Let's think a little
bit about two terms that you'll see
throughout your geometry, and really, mathematical career. One is the idea of things
being perpendicular. And usually, people are
talking about perpendicular. Actually I'm misspelling
it-- perpendicular lines, and the idea of parallel lines. So perpendicular
lines are two lines that intersect at a right angle. So what am I talking about? So let's say that this is
one line right over here and that this is another
line right over here. We would say these two lines are
perpendicular if they intersect at a right angle. So they clearly intersect.
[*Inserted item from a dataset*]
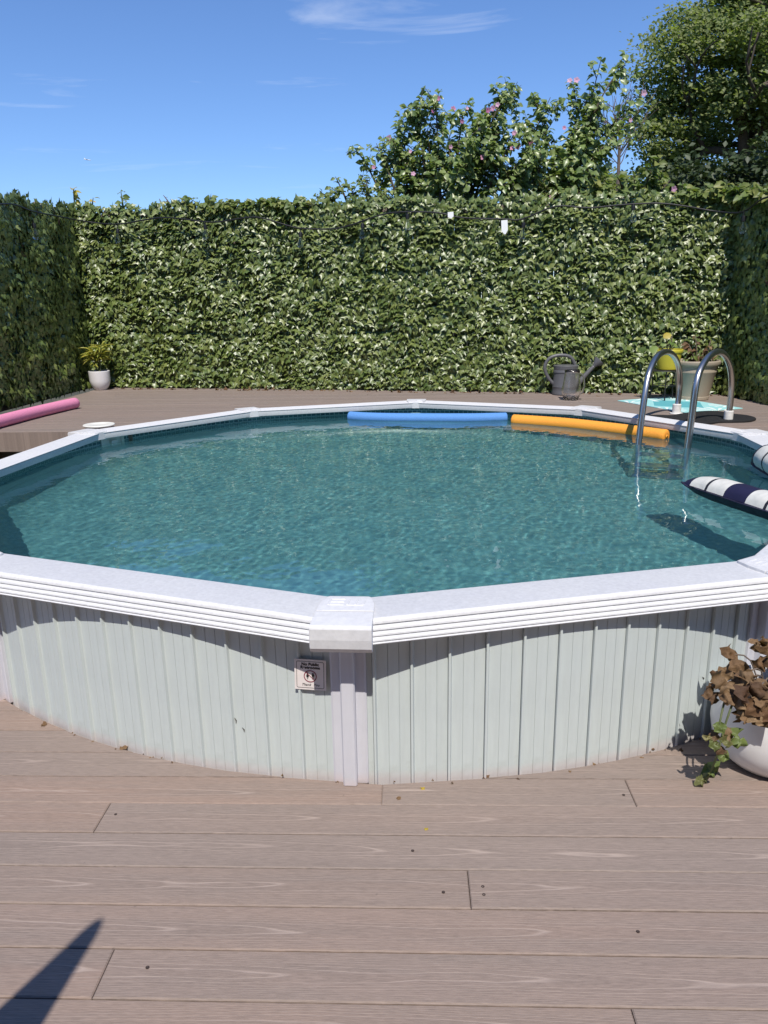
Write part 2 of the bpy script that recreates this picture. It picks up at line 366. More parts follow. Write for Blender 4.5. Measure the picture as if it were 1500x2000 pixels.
TH = R(-2.2); cT, sT = math.cos(TH), math.sin(TH)
def to_uv(p): return (p[0]*cT+p[1]*sT, -p[0]*sT+p[1]*cT)
def from_uv(u, v): return Vector((u*cT-v*sT, u*sT+v*cT))
pcu, pcv = to_uv(PC)
def circ_cut(rad):
    def f(v):
        d = rad*rad-(v-pcv)**2
        return None if d <= 0 else (pcu-math.sqrt(d), pcu+math.sqrt(d))
    return f
def poly_cut(off):
    P = [to_uv(VI[i]+MIT[i][0]*off*MIT[i][1]) for i in range(NV)]
    def f(v):
        xs = []
        for i in range(NV):
            (a, b), (c, d) = P[i], P[(i+1) % NV]
            if (b-v)*(d-v) < 0: xs.append(a+(c-a)*(v-b)/(d-b))
        return (min(xs), max(xs)) if len(xs) >= 2 else None
    return f
BW = .1375; GAP = .0032
def row_pieces(v0, v1, uL, uR, cut, jag=0):
    """left and right outline polygons of one row, cut round the pool"""
    ss = np.linspace(v0, v1, 5); cs = [cut(v) for v in ss]
    if all(c is None for c in cs): return [[(uL, v0), (uR, v0), (uR, v1), (uL, v1)]]
    apex = [c for c in cs if c]; mid = sum((c[0]+c[1])/2 for c in apex)/len(apex)
    j = random.uniform(-jag, jag*.2)
    Lx = [min(c[0]+j if c else mid, mid) for c in cs]; Rx = [max(c[1]-j if c else mid, mid) for c in cs]
    if all(cs):
        j = 0
    out = []
    if min(Lx) > uL+.03: out.append([(uL, v0)]+[(x, v) for x, v in zip(Lx, ss)]+[(uL, v1)])
    if max(Rx) < uR-.03: out.append([(uR, v1)]+[(x, v) for x, v in zip(Rx[::-1], ss[::-1])]+[(uR, v0)])
    return out
def clip_u(poly, lo, hi):
    def half(P, s, lim):
        out = []
        for i in range(len(P)):
            a, b = P[i-1], P[i]; ia = s*(a[0]-lim) <= 0; ib = s*(b[0]-lim) <= 0
            if ia != ib:
                t = (lim-a[0])/(b[0]-a[0]); out.append((lim, a[1]+t*(b[1]-a[1])))
            if ib: out.append(b)
        return out
    P = half(poly, -1, lo); return half(P, 1, hi) if P else P
def add_board(poly, z0, z1, mt, parent, bev=.003):
    if len(poly) < 3: return
    us = [p[0] for p in poly]; vs_ = [p[1] for p in poly]
    if max(us)-min(us) < .02: return
    o = ((min(us)+max(us))/2, (min(vs_)+max(vs_))/2)
    mb = MB(); mb.prism([(p[0]-o[0], p[1]-o[1]) for p in poly], z0, z1, bev)
    w = from_uv(*o)
    return mb.build('deck_board', mt, parent, loc=(w.x, w.y, random.uniform(-.0012, .0012)), rot=(0, 0, TH))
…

In order for them to
intersect at a right angle, the angle formed
between these two lines needs to be 90 degrees. And if any one of these angles
is 90 degrees, the rest of them are going to be 90 degrees. So this is 90 degrees, then
these are perpendicular lines. And if that's 90
degrees, then that's going to be 90 degrees,
that's going to be 90 degrees, and that's going
to be 90 degrees. So if any of them are 90
degrees, the rest of them are 90 degrees, and we
have perpendicular lines. If you have two lines that
on a two-dimensional surface like your paper or like
the screen never intersect, they stay the same
distance apart, then we are talking
about parallel lines. So this line right over here
and this line right over here, the way I've drawn them,
are parallel lines. They aren't intersecting. They're both kind of going
in the same direction, but they're kind of shifted
versions of each other. They will never intersect
with each other. So these two are parallel. If we have two lines that,
let's say, they intersect, but they don't intersect
at a right angle, so let's say we have that
line and we have this line right over here, and they're
clearly not intersecting at a right angle, then we call
these neither perpendicular nor parallel lines. These lines just intersect.